TOO MUCH MEDIA?

The Boston Bombings and the “Total Noise” of the Internet

James Gleick, writing about the coverage of the Boston Marathon bombing, noted that we have reached a turning point in our embrace of new media: “We’re starting to sense what may happen when everything is seen and everyone is connected. Bits of intelligence amid the din,” he summed up, “and new forms of banality.”

Between the tsunami of tweets, the millions of photos, the panicky cell phone messages, full-time TV coverage, and a flock of journalists competing to scoop each other, how could anyone figure out what was actually happening? And indeed the established media, including CNN, made a number of very big mistakes, including claiming that arrests had been made.

Gleick continued: “The Boston bombings, shootings, car chase, and manhunt found the ecosystem of information in a strange and unstable state: Twitter on the rise, cable TV in disarray, Internet vigilantes bleeding into the FBI’s staggeringly complex (and triumphant) crash program of forensic video analysis.”

He concluded that the coverage amounted to “total noise,” borrowing a phrase from David Foster Wallace, so much noise that the signal can no longer be discerned. But in this case much of the noise was generated by increasingly desperate attempts to find the signal. (See, New York Magazine, “Total Noise,” Only Louder.)

This must be a particular problem for journalists, such as Gleick, distracted and led astray by all the information, as were some local police. But it did turn out that those in charge of the investigation were able to mine the data and hone in on the remaining suspect. Moreover, it looks like they were able to crowd source significant additional data.

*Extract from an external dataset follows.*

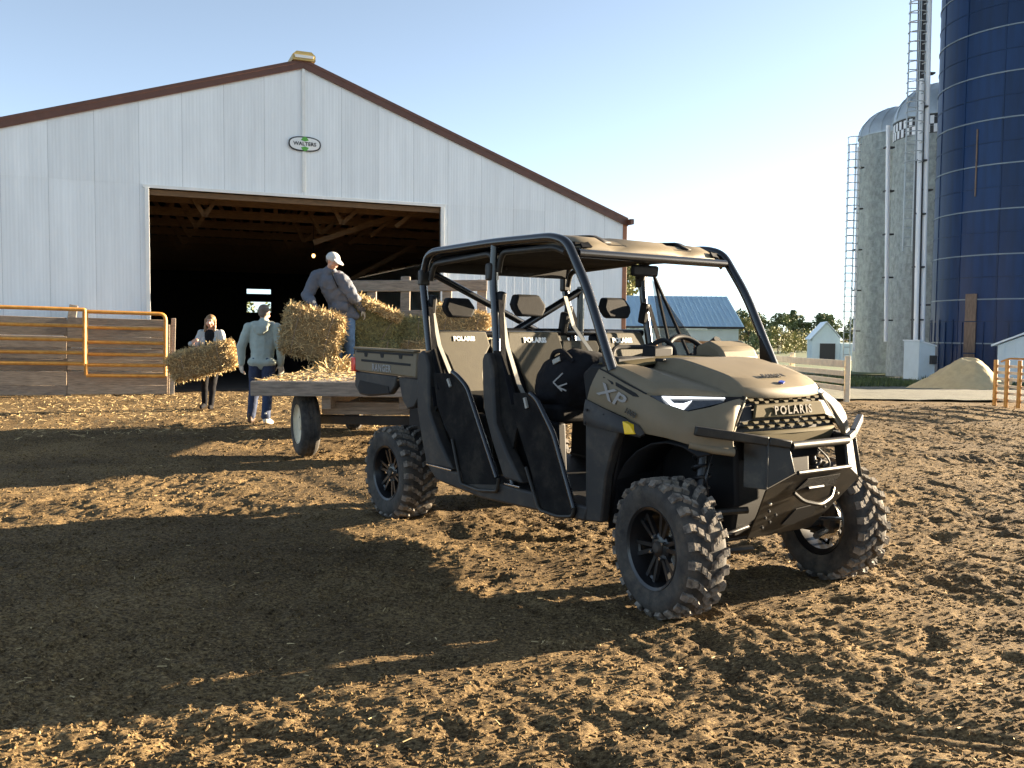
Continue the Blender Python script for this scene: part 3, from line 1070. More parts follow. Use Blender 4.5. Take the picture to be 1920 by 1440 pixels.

In the end, their staggeringly complex program was “triumphant,” as Gleick concedes.

One conclusion: In the new age of big data, we may be overwhelmed by information, but, on the other hand, it is no longer possible for suspects to get lost in the crowd. To be sure, Gleick has a point. We are subject to information overload, and we may well get lost in the data ourselves. It is confusing and problematic and banal, and it easily leads to manipulation and deceit. If everyone is speaking all the time, how can we tell what’s useful or true?

But there is another conclusion, as Timothy Egan put it in The New York Times: “Tireless culling of video images, apt use of tips and technology, and quick action by a fleet of cops showed both the risk and the range of good police work.” He cites several examples of how sloppy police work under pressure from tabloid journalists have led to egregious mistakes, most notable the “Central Park Five,” unjustly convicted of rape. (See, “Good Cops, Bad Cops.”)

Yes, there is a problem of endless chatter when people feel obliged to speak or tweet when they have nothing to say but can’t bear feeling left out. It is easy to be confused and jump to wrong conclusions. But so far it does not seem we have slipped over the edge where no one can think anymore amid the ambient noise.